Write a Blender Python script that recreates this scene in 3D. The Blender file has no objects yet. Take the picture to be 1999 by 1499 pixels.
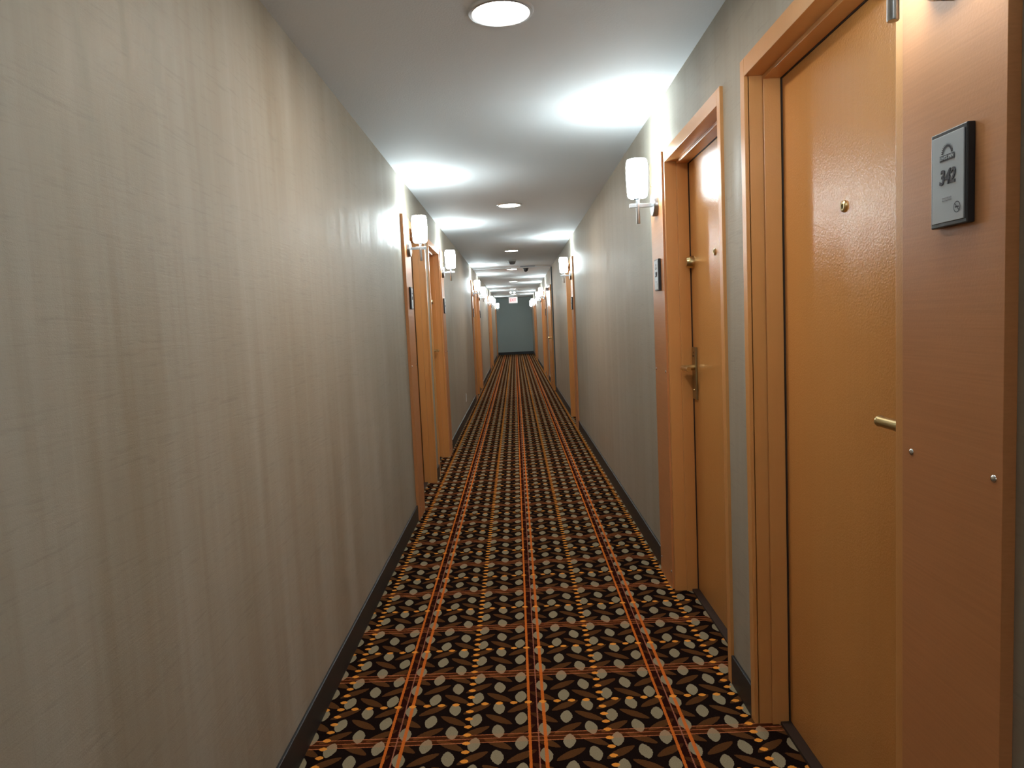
import bpy, bmesh, math, random
from mathutils import Vector, Matrix
random.seed(7)
PI = math.pi
SC = bpy.context.scene
COL = SC.collection

# ------------------------------------------------------------------ camera, world, exposure
A = 0.763            # half width of the corridor
H = 2.44             # ceiling height
Y_BACK, Y_END = -3.9, 31.3
F_PX, PITCH, YAW, ROLL, CAM_H = 1408.69, 0.085024, -0.007559, 0.045694, 1.3865
cam_data = bpy.data.cameras.new('camera')
cam = bpy.data.objects.new('camera', cam_data)
COL.objects.link(cam)
cam_data.sensor_fit = 'HORIZONTAL'
cam_data.sensor_width = 36.0
cam_data.lens = 36.0 * F_PX / 1999.0
cam_data.clip_start = 0.05
fwd = Vector((math.sin(YAW) * math.cos(PITCH), math.cos(YAW) * math.cos(PITCH), -math.sin(PITCH)))
rgt = Vector((math.cos(YAW), -math.sin(YAW), 0))
up = rgt.cross(fwd)
r2 = rgt * math.cos(ROLL) - up * math.sin(ROLL)
u2 = rgt * math.sin(ROLL) + up * math.cos(ROLL)
m = Matrix.Identity(4)
for i in range(3):
    m[i][0], m[i][1], m[i][2] = r2[i], u2[i], -fwd[i]
m.translation = (0, 0, CAM_H)
cam.matrix_world = m
SC.camera = cam

world = bpy.data.worlds.new('world')
SC.world = world
world.use_nodes = True
world.node_tree.nodes['Background'].inputs[0].default_value = (0.6, 0.7, 0.8, 1)
world.node_tree.nodes['Background'].inputs[1].default_value = 0.0

SC.view_settings.view_transform = 'Standard'
SC.view_settings.look = 'None'
SC.view_settings.gamma = 1.0
SC.view_settings.use_curve_mapping = False
SC.view_settings.exposure = 0.62
SC.cycles.use_denoising = True
SC.cycles.max_bounces = 10
SC.cycles.diffuse_bounces = 6
SC.cycles.glossy_bounces = 4
SC.cycles.sample_clamp_indirect = 4.0

SCONCE_W = 6.6         # watts of the lamp in every wall sconce
SHADE_E = 36.0         # glow of the frosted shades
DOWN_E = 92.0          # glow of the ceiling lenses
LAMP_COL = (0.82, 0.97, 1.0)
DOWN_COL = (1.0, 0.91, 0.79)

# ------------------------------------------------------------------ node helpers
class S:
    """a value socket with arithmetic"""
    def __init__(self, nt, sock): self.nt, self.s = nt, sock
    def _m(self, op, *o, clamp=False):
        n = self.nt.nodes.new('ShaderNodeMath'); n.operation = op; n.use_clamp = clamp
        for i, v in enumerate((self,) + o):
            if isinstance(v, S): self.nt.links.new(v.s, n.inputs[i])
            else: n.inputs[i].default_value = float(v)
        return S(self.nt, n.outputs[0])
    def __add__(self, o): return self._m('ADD', o)
    def __sub__(self, o): return self._m('SUBTRACT', o)
    def __mul__(self, o): return self._m('MULTIPLY', o)
    def __truediv__(self, o): return self._m('DIVIDE', o)
    def abs(self): return self._m('ABSOLUTE')
    def max(self, o): return self._m('MAXIMUM', o)
    def min(self, o): return self._m('MINIMUM', o)
    def pow(self, o): return self._m('POWER', o)
    def lt(self, o): return self._m('LESS_THAN', o)
    def wrap(self, period, centre=0.0):
        """distance (signed) to the nearest line centre + n * period"""
        n = self.nt.nodes.new('ShaderNodeMath'); n.operation = 'WRAP'
        self.nt.links.new(self.s, n.inputs[0])
        n.inputs[1].default_value = centre + period / 2
        n.inputs[2].default_value = centre - period / 2
        return S(self.nt, n.outputs[0]) - centre

def new_mat(name, rough=0.5, metal=0.0, col=(0.5, 0.5, 0.5), spec=0.5):
    mt = bpy.data.materials.new(name); mt.use_nodes = True
    nt = mt.node_tree; b = nt.nodes['Principled BSDF']
    b.inputs['Base Color'].default_value = (*col, 1)
    b.inputs['Roughness'].default_value = rough
    b.inputs['Metallic'].default_value = metal
    b.inputs['Specular IOR Level'].default_value = spec
    return mt, nt, b

def position(nt):
    g = nt.nodes.new('ShaderNodeNewGeometry')
    x = nt.nodes.new('ShaderNodeSeparateXYZ')
    nt.links.new(g.outputs['Position'], x.inputs[0])
    return g.outputs['Position'], [S(nt, x.outputs[i]) for i in range(3)]

def noise(nt, vec, scale, detail=3, rough=0.5, stretch=(1, 1, 1), dist=0.0):
    mp = nt.nodes.new('ShaderNodeMapping'); mp.inputs['Scale'].default_value = stretch
    nt.links.new(vec, mp.inputs[0])
    n = nt.nodes.new('ShaderNodeTexNoise')
    n.inputs['Scale'].default_value = scale; n.inputs['Detail'].default_value = detail
    n.inputs['Roughness'].default_value = rough; n.inputs['Distortion'].default_value = dist
    nt.links.new(mp.outputs[0], n.inputs['Vector'])
    return S(nt, n.outputs['Fac'])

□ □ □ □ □

→ Directions
Starting at the first line of the material, output exactly the lines up to and including the one with "COL = SC.collection". Do not include the pictures.

→ The reply
Write a Blender Python script that recreates this scene in 3D. The Blender file has no objects yet. Take the picture to be 1999 by 1499 pixels.
import bpy, bmesh, math, random
from mathutils import Vector, Matrix
random.seed(7)
PI = math.pi
SC = bpy.context.scene
COL = SC.collection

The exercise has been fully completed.